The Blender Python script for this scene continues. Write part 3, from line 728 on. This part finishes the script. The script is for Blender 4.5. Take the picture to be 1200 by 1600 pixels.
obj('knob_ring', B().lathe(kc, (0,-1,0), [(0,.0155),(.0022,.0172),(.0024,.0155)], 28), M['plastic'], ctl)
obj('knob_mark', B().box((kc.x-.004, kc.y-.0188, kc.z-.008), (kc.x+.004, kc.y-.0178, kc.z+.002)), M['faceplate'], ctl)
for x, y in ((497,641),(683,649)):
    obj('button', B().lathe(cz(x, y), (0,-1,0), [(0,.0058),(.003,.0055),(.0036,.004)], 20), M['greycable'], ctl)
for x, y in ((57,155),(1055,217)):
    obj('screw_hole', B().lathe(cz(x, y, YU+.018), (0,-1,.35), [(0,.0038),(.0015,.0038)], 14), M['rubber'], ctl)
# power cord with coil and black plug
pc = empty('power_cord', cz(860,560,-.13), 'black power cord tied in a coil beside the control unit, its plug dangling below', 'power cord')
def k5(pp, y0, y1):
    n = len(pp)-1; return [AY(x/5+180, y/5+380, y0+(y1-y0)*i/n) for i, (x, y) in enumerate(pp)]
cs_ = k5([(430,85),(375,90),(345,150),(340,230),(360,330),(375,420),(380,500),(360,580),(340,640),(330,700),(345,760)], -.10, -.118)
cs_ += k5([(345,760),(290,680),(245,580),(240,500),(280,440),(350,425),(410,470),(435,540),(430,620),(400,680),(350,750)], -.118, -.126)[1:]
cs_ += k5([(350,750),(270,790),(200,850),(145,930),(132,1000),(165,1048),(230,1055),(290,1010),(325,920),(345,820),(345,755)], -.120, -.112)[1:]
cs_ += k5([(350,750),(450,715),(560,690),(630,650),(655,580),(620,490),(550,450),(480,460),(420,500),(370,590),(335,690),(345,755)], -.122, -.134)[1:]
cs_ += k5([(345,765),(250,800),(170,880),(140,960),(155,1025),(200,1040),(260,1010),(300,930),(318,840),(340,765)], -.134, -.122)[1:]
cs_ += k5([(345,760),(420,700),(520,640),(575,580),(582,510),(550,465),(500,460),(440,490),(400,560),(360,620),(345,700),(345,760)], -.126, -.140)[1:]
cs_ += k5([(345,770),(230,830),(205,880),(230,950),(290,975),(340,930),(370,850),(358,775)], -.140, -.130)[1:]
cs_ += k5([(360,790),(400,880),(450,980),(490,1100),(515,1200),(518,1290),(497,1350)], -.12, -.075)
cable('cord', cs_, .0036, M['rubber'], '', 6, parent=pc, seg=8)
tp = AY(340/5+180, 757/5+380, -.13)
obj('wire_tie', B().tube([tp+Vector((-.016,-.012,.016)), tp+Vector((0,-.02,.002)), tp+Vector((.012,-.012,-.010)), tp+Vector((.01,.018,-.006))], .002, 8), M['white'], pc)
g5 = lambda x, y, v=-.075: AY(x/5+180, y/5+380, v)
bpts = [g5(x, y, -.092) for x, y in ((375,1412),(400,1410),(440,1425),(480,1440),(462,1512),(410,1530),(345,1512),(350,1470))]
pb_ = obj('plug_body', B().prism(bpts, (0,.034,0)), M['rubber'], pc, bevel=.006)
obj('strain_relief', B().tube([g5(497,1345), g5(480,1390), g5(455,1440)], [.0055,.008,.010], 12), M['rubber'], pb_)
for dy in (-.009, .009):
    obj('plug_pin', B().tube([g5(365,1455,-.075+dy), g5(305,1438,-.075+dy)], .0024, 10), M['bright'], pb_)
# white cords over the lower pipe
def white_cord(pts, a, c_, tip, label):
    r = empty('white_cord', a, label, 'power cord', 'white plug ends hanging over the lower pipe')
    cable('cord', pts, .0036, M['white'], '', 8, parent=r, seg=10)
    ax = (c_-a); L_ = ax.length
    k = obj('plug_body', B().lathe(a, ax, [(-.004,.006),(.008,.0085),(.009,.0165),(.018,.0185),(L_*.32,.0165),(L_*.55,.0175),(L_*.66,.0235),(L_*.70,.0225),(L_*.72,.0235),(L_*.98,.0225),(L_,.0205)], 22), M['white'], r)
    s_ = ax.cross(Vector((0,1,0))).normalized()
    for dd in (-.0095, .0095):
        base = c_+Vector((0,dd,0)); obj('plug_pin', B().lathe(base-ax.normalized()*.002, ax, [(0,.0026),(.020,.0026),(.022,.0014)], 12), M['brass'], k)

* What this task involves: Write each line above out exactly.

* The response:
The Blender Python script for this scene continues. Write part 3, from line 728 on. This part finishes the script. The script is for Blender 4.5. Take the picture to be 1200 by 1600 pixels.
obj('knob_ring', B().lathe(kc, (0,-1,0), [(0,.0155),(.0022,.0172),(.0024,.0155)], 28), M['plastic'], ctl)
obj('knob_mark', B().box((kc.x-.004, kc.y-.0188, kc.z-.008), (kc.x+.004, kc.y-.0178, kc.z+.002)), M['faceplate'], ctl)
for x, y in ((497,641),(683,649)):
    obj('button', B().lathe(cz(x, y), (0,-1,0), [(0,.0058),(.003,.0055),(.0036,.004)], 20), M['greycable'], ctl)
for x, y in ((57,155),(1055,217)):
    obj('screw_hole', B().lathe(cz(x, y, YU+.018), (0,-1,.35), [(0,.0038),(.0015,.0038)], 14), M['rubber'], ctl)
# power cord with coil and black plug
pc = empty('power_cord', cz(860,560,-.13), 'black power cord tied in a coil beside the control unit, its plug dangling below', 'power cord')
def k5(pp, y0, y1):
    n = len(pp)-1; return [AY(x/5+180, y/5+380, y0+(y1-y0)*i/n) for i, (x, y) in enumerate(pp)]
cs_ = k5([(430,85),(375,90),(345,150),(340,230),(360,330),(375,420),(380,500),(360,580),(340,640),(330,700),(345,760)], -.10, -.118)
cs_ += k5([(345,760),(290,680),(245,580),(240,500),(280,440),(350,425),(410,470),(435,540),(430,620),(400,680),(350,750)], -.118, -.126)[1:]
cs_ += k5([(350,750),(270,790),(200,850),(145,930),(132,1000),(165,1048),(230,1055),(290,1010),(325,920),(345,820),(345,755)], -.120, -.112)[1:]
cs_ += k5([(350,750),(450,715),(560,690),(630,650),(655,580),(620,490),(550,450),(480,460),(420,500),(370,590),(335,690),(345,755)], -.122, -.134)[1:]
cs_ += k5([(345,765),(250,800),(170,880),(140,960),(155,1025),(200,1040),(260,1010),(300,930),(318,840),(340,765)], -.134, -.122)[1:]
cs_ += k5([(345,760),(420,700),(520,640),(575,580),(582,510),(550,465),(500,460),(440,490),(400,560),(360,620),(345,700),(345,760)], -.126, -.140)[1:]
cs_ += k5([(345,770),(230,830),(205,880),(230,950),(290,975),(340,930),(370,850),(358,775)], -.140, -.130)[1:]
cs_ += k5([(360,790),(400,880),(450,980),(490,1100),(515,1200),(518,1290),(497,1350)], -.12, -.075)
cable('cord', cs_, .0036, M['rubber'], '', 6, parent=pc, seg=8)
tp = AY(340/5+180, 757/5+380, -.13)
obj('wire_tie', B().tube([tp+Vector((-.016,-.012,.016)), tp+Vector((0,-.02,.002)), tp+Vector((.012,-.012,-.010)), tp+Vector((.01,.018,-.006))], .002, 8), M['white'], pc)
g5 = lambda x, y, v=-.075: AY(x/5+180, y/5+380, v)
bpts = [g5(x, y, -.092) for x, y in ((375,1412),(400,1410),(440,1425),(480,1440),(462,1512),(410,1530),(345,1512),(350,1470))]
pb_ = obj('plug_body', B().prism(bpts, (0,.034,0)), M['rubber'], pc, bevel=.006)
obj('strain_relief', B().tube([g5(497,1345), g5(480,1390), g5(455,1440)], [.0055,.008,.010], 12), M['rubber'], pb_)
for dy in (-.009, .009):
    obj('plug_pin', B().tube([g5(365,1455,-.075+dy), g5(305,1438,-.075+dy)], .0024, 10), M['bright'], pb_)
# white cords over the lower pipe
def white_cord(pts, a, c_, tip, label):
    r = empty('white_cord', a, label, 'power cord', 'white plug ends hanging over the lower pipe')
    cable('cord', pts, .0036, M['white'], '', 8, parent=r, seg=10)
    ax = (c_-a); L_ = ax.length
    k = obj('plug_body', B().lathe(a, ax, [(-.004,.006),(.008,.0085),(.009,.0165),(.018,.0185),(L_*.32,.0165),(L_*.55,.0175),(L_*.66,.0235),(L_*.70,.0225),(L_*.72,.0235),(L_*.98,.0225),(L_,.0205)], 22), M['white'], r)
    s_ = ax.cross(Vector((0,1,0))).normalized()
    for dd in (-.0095, .0095):
        base = c_+Vector((0,dd,0)); obj('plug_pin', B().lathe(base-ax.normalized()*.002, ax, [(0,.0026),(.020,.0026),(.022,.0014)], 12), M['brass'], k)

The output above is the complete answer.